When you read about a person being executed in the United States, you wonder just how bad their crimes have been, and upon researching the killer, you usually find they have left an appalling trail of death and destruction behind them. it is difficult to fathom how anybody can plead for clemency for the condemned person when you discover just what they truly are. Robert Lee Willie was one such person. He went to the chair at Angola Prison, Louisiana, on December 28th 1984, for the abduction, rape and murder of 18 year old Faith Hathaway. His co-defendant, Joseph Jesse Vaccaro, saw the light and made a plea bargain to avoid the chair also. After sentencing, the trail of destruction he left became known.
Faith Hathaway was walking home in the early hours of May 28th 1980, when she was snatched off Mandevile Road by Willie and Vaccaro. She was blindfolded and driven to a quiet area of Washington Parish in Louisiana. She was raped and then stabbed 17 times by her abductors. She was due to enlist in the Army. Then eight days later, Willie struck in a lovers lane, abducting at gunpoint a Madisonville couple and forced them to drive to Alabama. He stabbed and shot 20 year old Mark Brewster, then tied him to a tree. Somehow he survived but ended up paralysed from the waist down. When he went on trial for the murder of Faith, he and Vaccaro blamed each other but he was condemned to the chair. Then, when on trial for the attack on the young couple, he taunted them by blowing kisses to his 16 year old victim and when Mark Brewster was helped into the witness box, he kept making throat slitting gestures to him. The sort of attitude that endears killers to people who campaign for them on death row. Like with the Prison Reform Trust and Liberty in this country, NO victim is as important as the offender! Willie also confessed to the murder of a drug pusher, along with his cousin Perry Taylor. Taylor admitted manslaughter and received 21 months prison. The victim was Dennis Hemby, who was killed near to Covington and the pair stole $10,000 worth of marijuana.

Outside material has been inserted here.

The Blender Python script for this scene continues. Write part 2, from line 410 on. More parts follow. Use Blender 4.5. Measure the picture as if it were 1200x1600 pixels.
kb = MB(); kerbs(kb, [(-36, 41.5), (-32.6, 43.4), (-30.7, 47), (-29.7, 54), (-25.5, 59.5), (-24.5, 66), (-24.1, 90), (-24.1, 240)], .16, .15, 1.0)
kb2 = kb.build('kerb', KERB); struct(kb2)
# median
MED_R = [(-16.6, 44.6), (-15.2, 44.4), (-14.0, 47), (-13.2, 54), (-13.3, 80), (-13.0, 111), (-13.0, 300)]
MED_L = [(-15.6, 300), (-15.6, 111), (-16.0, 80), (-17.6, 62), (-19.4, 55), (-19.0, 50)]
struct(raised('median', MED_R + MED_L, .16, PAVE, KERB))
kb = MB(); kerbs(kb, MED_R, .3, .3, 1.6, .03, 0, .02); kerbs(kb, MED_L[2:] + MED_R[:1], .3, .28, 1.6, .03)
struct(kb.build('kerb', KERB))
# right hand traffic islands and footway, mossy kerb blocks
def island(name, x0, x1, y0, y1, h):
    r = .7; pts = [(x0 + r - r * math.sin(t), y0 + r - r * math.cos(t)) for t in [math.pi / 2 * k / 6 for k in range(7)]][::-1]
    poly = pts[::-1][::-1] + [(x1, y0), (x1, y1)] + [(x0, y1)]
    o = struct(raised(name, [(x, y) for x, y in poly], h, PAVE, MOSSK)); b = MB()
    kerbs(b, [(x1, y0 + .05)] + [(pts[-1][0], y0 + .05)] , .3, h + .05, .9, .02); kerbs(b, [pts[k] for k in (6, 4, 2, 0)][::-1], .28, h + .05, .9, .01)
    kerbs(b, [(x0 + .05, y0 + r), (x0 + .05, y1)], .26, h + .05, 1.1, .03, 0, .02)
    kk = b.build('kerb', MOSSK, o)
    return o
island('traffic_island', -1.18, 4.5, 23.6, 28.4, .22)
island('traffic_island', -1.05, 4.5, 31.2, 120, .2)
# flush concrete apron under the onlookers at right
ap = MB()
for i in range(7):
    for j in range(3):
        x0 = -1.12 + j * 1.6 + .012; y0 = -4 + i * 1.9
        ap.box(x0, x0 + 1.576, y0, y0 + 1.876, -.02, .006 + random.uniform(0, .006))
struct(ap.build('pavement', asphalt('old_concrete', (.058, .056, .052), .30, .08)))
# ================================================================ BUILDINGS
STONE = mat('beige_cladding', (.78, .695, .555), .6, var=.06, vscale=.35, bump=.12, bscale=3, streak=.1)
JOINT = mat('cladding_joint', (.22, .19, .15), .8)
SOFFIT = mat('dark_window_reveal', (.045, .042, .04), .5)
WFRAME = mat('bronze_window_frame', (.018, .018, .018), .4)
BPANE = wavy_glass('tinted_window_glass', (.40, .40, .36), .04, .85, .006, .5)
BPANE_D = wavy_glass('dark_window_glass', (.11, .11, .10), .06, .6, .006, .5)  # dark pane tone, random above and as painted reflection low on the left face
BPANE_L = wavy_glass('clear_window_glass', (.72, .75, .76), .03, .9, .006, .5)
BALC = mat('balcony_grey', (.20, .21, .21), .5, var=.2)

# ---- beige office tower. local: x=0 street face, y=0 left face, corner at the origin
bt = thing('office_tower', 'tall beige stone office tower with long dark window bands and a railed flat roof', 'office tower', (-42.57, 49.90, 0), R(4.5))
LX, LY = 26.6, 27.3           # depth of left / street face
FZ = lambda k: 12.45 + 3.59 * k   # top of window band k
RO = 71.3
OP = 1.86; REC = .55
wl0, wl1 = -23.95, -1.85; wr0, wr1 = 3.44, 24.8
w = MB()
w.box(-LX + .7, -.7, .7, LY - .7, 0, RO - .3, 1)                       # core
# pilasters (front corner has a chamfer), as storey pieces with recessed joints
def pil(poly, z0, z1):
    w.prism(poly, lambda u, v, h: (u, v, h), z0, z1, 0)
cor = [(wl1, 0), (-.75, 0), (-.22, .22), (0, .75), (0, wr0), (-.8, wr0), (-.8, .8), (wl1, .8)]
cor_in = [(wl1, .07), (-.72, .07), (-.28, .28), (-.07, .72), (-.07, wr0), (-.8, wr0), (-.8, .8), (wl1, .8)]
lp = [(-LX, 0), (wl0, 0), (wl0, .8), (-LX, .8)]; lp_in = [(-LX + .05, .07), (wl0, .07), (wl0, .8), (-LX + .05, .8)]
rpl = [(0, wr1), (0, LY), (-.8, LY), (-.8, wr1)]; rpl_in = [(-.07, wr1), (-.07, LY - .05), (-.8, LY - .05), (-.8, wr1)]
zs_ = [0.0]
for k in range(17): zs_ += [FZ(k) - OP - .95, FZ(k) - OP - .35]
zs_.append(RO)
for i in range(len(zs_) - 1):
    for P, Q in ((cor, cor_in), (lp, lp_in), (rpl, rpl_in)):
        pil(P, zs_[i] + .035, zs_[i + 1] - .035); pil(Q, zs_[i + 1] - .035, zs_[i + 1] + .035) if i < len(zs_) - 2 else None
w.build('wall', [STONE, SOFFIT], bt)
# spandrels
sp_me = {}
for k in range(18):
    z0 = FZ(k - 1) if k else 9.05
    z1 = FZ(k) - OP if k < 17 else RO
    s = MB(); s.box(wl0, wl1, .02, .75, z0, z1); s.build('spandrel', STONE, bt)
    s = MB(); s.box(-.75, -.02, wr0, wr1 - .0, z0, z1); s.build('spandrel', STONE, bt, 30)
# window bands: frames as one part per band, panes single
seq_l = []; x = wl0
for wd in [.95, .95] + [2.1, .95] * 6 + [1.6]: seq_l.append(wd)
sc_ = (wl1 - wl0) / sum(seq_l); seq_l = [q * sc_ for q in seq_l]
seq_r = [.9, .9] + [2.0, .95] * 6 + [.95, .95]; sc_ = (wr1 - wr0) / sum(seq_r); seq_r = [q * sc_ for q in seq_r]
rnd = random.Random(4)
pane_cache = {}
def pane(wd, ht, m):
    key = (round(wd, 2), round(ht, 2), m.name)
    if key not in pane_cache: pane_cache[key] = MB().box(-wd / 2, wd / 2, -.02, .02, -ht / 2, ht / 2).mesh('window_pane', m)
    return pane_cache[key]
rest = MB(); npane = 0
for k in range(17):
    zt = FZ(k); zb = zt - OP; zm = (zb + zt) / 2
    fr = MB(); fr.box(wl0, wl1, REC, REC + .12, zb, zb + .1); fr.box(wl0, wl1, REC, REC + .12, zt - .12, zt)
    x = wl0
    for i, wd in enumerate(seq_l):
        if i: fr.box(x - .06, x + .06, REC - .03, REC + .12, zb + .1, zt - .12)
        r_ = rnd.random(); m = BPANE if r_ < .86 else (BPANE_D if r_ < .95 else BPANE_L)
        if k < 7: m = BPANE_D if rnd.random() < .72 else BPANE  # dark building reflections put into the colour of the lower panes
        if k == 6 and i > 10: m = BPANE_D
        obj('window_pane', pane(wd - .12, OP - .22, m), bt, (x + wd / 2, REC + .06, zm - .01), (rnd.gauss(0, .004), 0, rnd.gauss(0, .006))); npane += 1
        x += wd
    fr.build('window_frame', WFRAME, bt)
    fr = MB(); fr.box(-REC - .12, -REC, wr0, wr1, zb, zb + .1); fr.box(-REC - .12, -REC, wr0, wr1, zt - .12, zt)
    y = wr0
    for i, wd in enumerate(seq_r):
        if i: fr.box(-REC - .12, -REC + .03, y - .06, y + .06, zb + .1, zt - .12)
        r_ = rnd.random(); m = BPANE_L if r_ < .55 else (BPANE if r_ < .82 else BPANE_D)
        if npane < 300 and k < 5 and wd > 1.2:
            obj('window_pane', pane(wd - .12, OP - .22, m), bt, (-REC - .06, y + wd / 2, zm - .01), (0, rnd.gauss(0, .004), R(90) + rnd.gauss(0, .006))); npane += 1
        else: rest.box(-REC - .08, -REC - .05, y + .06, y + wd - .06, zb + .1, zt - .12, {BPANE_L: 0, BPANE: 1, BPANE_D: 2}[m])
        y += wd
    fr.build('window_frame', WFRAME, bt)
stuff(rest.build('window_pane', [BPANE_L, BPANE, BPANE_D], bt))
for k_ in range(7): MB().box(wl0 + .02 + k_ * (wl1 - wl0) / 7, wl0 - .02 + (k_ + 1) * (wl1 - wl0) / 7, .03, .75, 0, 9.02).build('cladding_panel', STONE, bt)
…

In the chair, Willie told the parents of Faith "That killing is wrong" but it did not stop him. A story was that his father, John Willie, serving a 27 year sentence for manslaughter, battery and rustling, wired up the chair for the prison, the year before, but this has been shown to be untrue. He himself said that his son deserved to die for what he had done to Faith Hathaway. Enough said.